Sunday, July 26

Bonkers and Marsupilami

The Bonkers animated series originated from an attempt at a television adaptation of the 1988 film Who Framed Roger Rabbit, which never reached production due to legal complications. As a result, the show created original characters, but still set the action in a Roger Rabbit-like world where "toons" and humans co-exist. Unlike the film that inspired it, however, Bonkers was entirely animated and featured no live action Disney was developing a 65-half hour series for their Disney Afternoon block entitled He's Bonkers D. Bobcat. The series dealt with his adventures post-stardom. The actual production of this series was troubled, in large part because the so-called real characters in the series were also animated, only not as broadly as Bonkers and friends.

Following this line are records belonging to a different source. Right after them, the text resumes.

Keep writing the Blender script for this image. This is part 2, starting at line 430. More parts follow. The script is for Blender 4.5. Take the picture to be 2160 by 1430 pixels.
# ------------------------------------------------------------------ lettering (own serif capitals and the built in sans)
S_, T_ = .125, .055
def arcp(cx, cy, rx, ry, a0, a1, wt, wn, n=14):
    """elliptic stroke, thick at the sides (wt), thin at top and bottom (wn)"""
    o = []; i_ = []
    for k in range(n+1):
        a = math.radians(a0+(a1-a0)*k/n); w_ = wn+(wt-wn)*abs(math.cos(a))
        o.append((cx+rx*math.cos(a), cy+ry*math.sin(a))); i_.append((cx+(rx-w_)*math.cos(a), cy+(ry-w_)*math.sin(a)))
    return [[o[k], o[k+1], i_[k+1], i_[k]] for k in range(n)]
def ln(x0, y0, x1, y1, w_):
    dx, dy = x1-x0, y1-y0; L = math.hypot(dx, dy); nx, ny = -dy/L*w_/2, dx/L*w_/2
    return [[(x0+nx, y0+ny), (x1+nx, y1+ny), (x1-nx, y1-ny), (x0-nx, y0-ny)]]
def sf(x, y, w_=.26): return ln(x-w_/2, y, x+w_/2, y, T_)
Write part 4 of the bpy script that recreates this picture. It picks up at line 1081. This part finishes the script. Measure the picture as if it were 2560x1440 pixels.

At the same time, Michael Eisner had purchased the rights to the popular Belgian comic strip Marsupilami. At some point, someone had the post-modern idea to actually make the cartoons that Bonkers had starred in before becoming a policeman, and the show that would become Raw Toonage was born. Raw Toonage only aired 12 episodes in 1992. Marsupilami had bumpers or eye-catchers on CBS for s ome time and htne had its own spin-off series that aired only 13 episodes.

The "Miranda" episodes were actually produced first, and produced by Duane Capizzi & Robert Hathcock. But the episodes including Lucky Piquel were aired first and Bonkers varied in appearance. This discrepancy becomes evident when observing the look of the main character in both sets of episodes. In the Raw Toonage shorts, Bonkers was orange with one brown spot, golf-club-like ears, and an undone tail. This look was used for the Miranda Wright-era episodes. When the Lucky Piquel episodes (produced by Robert Taylor) were made, the character had a major overhaul: skinnier ears, two black spots on each his tufts, black Tigger-like stripes on his tail, and a different uniform.


The Raw Toonage shorts were an after-thought of production. While the Bonkers series was in pre-production, the Raw Toonage team, headed by Larry Latham produced 12 "He's Bonkers" shorts. These shorts were, in the context of Bonkers, explained to be some of the shorts Bonkers made at Wackytoons Studios before he was fired. The animated short entitled Petal to the Metal was originally shown in theaters in 1992 before the feature movie 3 Ninjas. In syndication, the shorts were collected into four full episodes with fillers of new material in between.

Meanwhile, Duane Capizzi, making his producing debut, was brought into the fold and teamed with animation veteran Robert Hathcock and charged with making 65 episodes (a full season's worth in syndication) with Miranda. These episodes came back from overseas animation studios looking less than spectacular, causing considerable concern at Disney. Only 19 of the original-order "Miranda" episodes survived to air. Ultimately, the original team was replaced, and a team headed by Robert Taylor. Taylor threw out the old premise of the show, replaced it with the Lucky Piquel scenario, but his episodes were revised and established to occur before the original episodes. 42 episodes of the "Piquel Era" were made. "New Partners On The Block" bridged the gap between the two somewhat contradictory storylines.

Who Framed Roger Rabbit rejuvenated the animation industry, as Steven Spielberg worked with Amblin Entertainment and Warner Brothers to produce "Tiny Toon Adventures," "Animaniacs," "Pinky and the Brain," "Histeria!" and "Freakazoid." And Disney with the Disney Afternoon cartoons.